秘密警察の父
出典: フリー百科事典『ウィキペディア(Wikipedia)』 (2022/06/13 14:06 UTC 版)
「フェリックス・ジェルジンスキー」の記事における「秘密警察の父」の解説
十月革命後、国内で反対派のゼネストやデモが活発化し、更に列強諸国がこの動きを支援する形で軍事干渉を開始(ロシア内戦)した。この危機的状況下を耐え抜くために、レーニンは反政府運動を監視・摘発する治安部隊の必要性を感じていたが、こうした組織には政府への強い忠誠心が必要であった。
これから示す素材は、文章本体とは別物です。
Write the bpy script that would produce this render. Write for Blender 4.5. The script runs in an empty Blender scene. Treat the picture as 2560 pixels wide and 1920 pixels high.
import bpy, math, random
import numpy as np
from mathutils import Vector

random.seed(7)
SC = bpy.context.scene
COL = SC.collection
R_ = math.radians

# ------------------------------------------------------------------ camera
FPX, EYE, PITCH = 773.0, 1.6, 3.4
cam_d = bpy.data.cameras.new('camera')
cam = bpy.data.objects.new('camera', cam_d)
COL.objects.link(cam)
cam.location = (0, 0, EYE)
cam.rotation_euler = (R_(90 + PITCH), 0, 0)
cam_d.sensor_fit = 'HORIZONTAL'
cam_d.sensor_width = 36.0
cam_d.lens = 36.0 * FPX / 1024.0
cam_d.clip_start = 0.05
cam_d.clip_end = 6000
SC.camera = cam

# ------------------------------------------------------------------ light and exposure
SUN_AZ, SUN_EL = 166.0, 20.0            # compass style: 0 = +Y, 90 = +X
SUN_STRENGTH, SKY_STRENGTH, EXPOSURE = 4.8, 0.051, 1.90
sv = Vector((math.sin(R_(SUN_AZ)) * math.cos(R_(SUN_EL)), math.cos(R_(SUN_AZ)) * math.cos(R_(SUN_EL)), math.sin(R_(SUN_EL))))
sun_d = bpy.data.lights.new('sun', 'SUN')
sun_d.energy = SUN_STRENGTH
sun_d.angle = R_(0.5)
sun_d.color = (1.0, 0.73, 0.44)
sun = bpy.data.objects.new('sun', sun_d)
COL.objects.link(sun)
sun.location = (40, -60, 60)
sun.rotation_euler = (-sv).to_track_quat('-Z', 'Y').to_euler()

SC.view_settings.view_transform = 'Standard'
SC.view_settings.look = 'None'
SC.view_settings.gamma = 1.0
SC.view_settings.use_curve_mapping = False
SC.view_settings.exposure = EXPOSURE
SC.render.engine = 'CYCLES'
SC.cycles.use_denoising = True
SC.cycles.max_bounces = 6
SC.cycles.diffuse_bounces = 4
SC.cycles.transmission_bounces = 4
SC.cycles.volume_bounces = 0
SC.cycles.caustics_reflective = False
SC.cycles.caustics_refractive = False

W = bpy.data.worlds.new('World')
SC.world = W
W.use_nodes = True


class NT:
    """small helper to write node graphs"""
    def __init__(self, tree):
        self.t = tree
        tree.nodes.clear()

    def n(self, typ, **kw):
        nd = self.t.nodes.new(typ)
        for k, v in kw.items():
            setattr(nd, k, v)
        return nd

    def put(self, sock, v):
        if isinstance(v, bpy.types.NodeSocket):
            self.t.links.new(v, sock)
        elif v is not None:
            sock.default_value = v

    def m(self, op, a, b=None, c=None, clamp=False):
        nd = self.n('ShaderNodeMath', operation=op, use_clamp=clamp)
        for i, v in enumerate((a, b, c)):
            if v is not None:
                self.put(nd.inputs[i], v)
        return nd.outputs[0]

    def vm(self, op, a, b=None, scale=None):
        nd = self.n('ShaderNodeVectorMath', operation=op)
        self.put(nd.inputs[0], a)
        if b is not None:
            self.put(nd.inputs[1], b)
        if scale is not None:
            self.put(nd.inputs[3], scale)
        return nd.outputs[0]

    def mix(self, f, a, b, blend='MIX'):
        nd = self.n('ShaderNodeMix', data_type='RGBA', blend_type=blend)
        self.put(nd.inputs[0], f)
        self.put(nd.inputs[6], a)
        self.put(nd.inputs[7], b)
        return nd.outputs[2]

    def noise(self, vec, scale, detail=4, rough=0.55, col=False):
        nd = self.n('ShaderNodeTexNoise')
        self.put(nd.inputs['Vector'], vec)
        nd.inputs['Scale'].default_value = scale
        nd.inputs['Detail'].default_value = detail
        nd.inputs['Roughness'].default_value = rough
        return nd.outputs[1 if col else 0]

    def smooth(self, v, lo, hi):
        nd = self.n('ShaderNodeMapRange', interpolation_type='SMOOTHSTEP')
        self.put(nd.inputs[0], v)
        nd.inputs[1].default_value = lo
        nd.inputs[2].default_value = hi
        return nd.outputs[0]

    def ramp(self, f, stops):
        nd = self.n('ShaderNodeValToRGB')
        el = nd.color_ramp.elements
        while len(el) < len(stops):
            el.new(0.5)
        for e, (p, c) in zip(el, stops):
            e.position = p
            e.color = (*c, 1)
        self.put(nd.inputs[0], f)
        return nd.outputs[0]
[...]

レーニンは革命に全てを投げ打ってきたジェルジンスキーを「革命の使徒」として信頼しており、軍事委員であった彼に反革命勢力への断固たる「対処」を命令した。1917年12月20日、ジェルジンスキーは「反革命・サボタージュ取締全ロシア非常委員会(チェーカー)」を創設、ヤーコフ・ペテルス、ヨシフ・ウンシュリフト、アブラム・ベレンキー、ヴャチェスラフ・メンジンスキーらと共に反体制派の摘発を開始した。 干渉戦争の激化につれてチェーカーの権限は強化され、最終的には令状無しでの捜査と略式裁判での処刑が認められた。ジェルジンスキー率いるチェーカーの部隊は次々と反政府グループを捕らえ、弁明の場を用意せずに射殺していった。街ではチェーカーによって反革命と見なされた人々が街灯に吊るされ、各地の収容所で数万人の政治犯が労働に従事させられていた。さらにチェーカーは聖職者と資本家・自由主義者に関しては仮に政府に従っていても見つけ次第、街頭で射殺した。ジェルジンスキーはチェーカー構成員に「我々は組織化された恐怖でなければならない」と訓示した上で、「赤色テロは反革命主義者の“根絶”を目的に行われる」と徹底的な粛清を厳命した。彼は自らの演説の中で「プロレタリア独裁の武装せる腕」と評した同機関を指導して国内の反対派摘発に大功を挙げ、革命直後に訪れた最大の危機を乗り越える上で重要な役割を果たした。 内戦終結後、チェーカーは「内務人民委員部附属国家政治局(GPU)」として治安維持のための常設機関となった。ジェルジンスキーはGPUの初代長官に就任し、構成員に町の至る所で目を光らせて監視と粛清を続け、民衆から畏怖される存在であり続けた。